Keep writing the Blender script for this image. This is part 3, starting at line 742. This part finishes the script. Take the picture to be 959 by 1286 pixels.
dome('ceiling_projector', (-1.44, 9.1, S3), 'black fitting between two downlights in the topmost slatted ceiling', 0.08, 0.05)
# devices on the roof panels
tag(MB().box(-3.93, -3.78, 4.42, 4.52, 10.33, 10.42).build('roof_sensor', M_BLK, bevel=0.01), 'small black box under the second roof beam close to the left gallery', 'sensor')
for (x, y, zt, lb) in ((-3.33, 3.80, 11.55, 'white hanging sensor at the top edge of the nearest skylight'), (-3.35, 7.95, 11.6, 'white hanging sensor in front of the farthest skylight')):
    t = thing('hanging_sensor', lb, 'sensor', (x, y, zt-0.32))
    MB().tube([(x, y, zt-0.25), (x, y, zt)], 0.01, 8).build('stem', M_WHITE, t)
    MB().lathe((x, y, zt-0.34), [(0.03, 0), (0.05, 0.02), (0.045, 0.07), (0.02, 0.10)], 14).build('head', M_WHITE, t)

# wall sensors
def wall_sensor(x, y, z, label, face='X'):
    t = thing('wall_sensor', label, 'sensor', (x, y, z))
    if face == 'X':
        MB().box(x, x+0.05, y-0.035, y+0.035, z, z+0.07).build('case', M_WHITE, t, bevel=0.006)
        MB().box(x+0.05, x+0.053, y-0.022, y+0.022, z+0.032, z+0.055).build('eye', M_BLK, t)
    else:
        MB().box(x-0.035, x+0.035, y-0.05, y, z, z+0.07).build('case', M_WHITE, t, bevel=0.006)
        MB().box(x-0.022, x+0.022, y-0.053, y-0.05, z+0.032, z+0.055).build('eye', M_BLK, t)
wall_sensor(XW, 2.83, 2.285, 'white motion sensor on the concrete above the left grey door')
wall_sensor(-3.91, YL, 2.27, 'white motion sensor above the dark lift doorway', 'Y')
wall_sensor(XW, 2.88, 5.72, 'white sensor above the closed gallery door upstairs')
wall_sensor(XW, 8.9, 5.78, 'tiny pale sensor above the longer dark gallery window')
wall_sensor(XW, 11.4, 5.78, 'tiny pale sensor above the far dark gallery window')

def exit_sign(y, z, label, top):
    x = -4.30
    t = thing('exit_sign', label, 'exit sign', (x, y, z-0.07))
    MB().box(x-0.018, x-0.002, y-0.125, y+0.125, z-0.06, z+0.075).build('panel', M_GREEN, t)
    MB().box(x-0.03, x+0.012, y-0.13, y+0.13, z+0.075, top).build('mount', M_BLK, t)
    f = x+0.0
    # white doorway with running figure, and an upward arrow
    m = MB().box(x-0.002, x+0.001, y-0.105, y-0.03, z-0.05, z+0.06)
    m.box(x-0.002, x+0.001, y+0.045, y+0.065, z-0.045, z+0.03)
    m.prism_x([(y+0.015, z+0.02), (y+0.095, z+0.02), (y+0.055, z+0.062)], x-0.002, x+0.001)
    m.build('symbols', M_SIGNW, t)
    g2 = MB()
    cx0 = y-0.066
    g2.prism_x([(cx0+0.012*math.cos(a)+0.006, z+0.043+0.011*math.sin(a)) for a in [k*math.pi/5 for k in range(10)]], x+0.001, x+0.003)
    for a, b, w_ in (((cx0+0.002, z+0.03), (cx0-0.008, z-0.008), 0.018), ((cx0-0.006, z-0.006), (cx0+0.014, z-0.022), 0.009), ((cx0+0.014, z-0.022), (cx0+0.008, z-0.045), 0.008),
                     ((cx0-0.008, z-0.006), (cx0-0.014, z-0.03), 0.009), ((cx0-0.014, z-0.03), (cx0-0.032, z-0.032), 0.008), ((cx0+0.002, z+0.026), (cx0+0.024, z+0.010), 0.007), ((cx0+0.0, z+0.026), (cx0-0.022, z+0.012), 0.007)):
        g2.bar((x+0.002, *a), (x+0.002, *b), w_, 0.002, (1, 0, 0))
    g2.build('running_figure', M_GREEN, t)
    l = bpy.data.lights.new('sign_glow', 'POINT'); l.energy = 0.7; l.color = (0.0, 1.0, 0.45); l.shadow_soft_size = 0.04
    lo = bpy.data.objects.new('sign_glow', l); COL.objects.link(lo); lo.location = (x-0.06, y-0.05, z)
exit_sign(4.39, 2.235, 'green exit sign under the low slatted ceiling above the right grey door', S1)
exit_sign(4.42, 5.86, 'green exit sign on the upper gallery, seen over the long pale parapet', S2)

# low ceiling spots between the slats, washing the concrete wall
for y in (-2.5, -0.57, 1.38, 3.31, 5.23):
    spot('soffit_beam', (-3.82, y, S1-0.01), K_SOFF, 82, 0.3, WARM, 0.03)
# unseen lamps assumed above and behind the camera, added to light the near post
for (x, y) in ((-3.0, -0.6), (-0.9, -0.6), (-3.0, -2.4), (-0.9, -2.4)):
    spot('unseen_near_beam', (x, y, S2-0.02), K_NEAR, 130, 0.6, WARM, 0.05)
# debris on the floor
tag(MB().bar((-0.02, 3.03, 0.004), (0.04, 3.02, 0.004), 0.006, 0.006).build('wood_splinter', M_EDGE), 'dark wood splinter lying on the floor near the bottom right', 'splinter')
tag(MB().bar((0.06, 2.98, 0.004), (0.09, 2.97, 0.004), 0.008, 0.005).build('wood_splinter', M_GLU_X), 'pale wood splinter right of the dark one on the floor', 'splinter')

□ □ □ □

Goal: Extract exactly the leading lines of the data, stopping at and including the line with "wall_sensor(XW, 11.4, 5.78, 'tiny".

Exercise solution:
Keep writing the Blender script for this image. This is part 3, starting at line 742. This part finishes the script. Take the picture to be 959 by 1286 pixels.
dome('ceiling_projector', (-1.44, 9.1, S3), 'black fitting between two downlights in the topmost slatted ceiling', 0.08, 0.05)
# devices on the roof panels
tag(MB().box(-3.93, -3.78, 4.42, 4.52, 10.33, 10.42).build('roof_sensor', M_BLK, bevel=0.01), 'small black box under the second roof beam close to the left gallery', 'sensor')
for (x, y, zt, lb) in ((-3.33, 3.80, 11.55, 'white hanging sensor at the top edge of the nearest skylight'), (-3.35, 7.95, 11.6, 'white hanging sensor in front of the farthest skylight')):
    t = thing('hanging_sensor', lb, 'sensor', (x, y, zt-0.32))
    MB().tube([(x, y, zt-0.25), (x, y, zt)], 0.01, 8).build('stem', M_WHITE, t)
    MB().lathe((x, y, zt-0.34), [(0.03, 0), (0.05, 0.02), (0.045, 0.07), (0.02, 0.10)], 14).build('head', M_WHITE, t)

# wall sensors
def wall_sensor(x, y, z, label, face='X'):
    t = thing('wall_sensor', label, 'sensor', (x, y, z))
    if face == 'X':
        MB().box(x, x+0.05, y-0.035, y+0.035, z, z+0.07).build('case', M_WHITE, t, bevel=0.006)
        MB().box(x+0.05, x+0.053, y-0.022, y+0.022, z+0.032, z+0.055).build('eye', M_BLK, t)
    else:
        MB().box(x-0.035, x+0.035, y-0.05, y, z, z+0.07).build('case', M_WHITE, t, bevel=0.006)
        MB().box(x-0.022, x+0.022, y-0.053, y-0.05, z+0.032, z+0.055).build('eye', M_BLK, t)
wall_sensor(XW, 2.83, 2.285, 'white motion sensor on the concrete above the left grey door')
wall_sensor(-3.91, YL, 2.27, 'white motion sensor above the dark lift doorway', 'Y')
wall_sensor(XW, 2.88, 5.72, 'white sensor above the closed gallery door upstairs')
wall_sensor(XW, 8.9, 5.78, 'tiny pale sensor above the longer dark gallery window')
wall_sensor(XW, 11.4, 5.78, 'tiny pale sensor above the far dark gallery window')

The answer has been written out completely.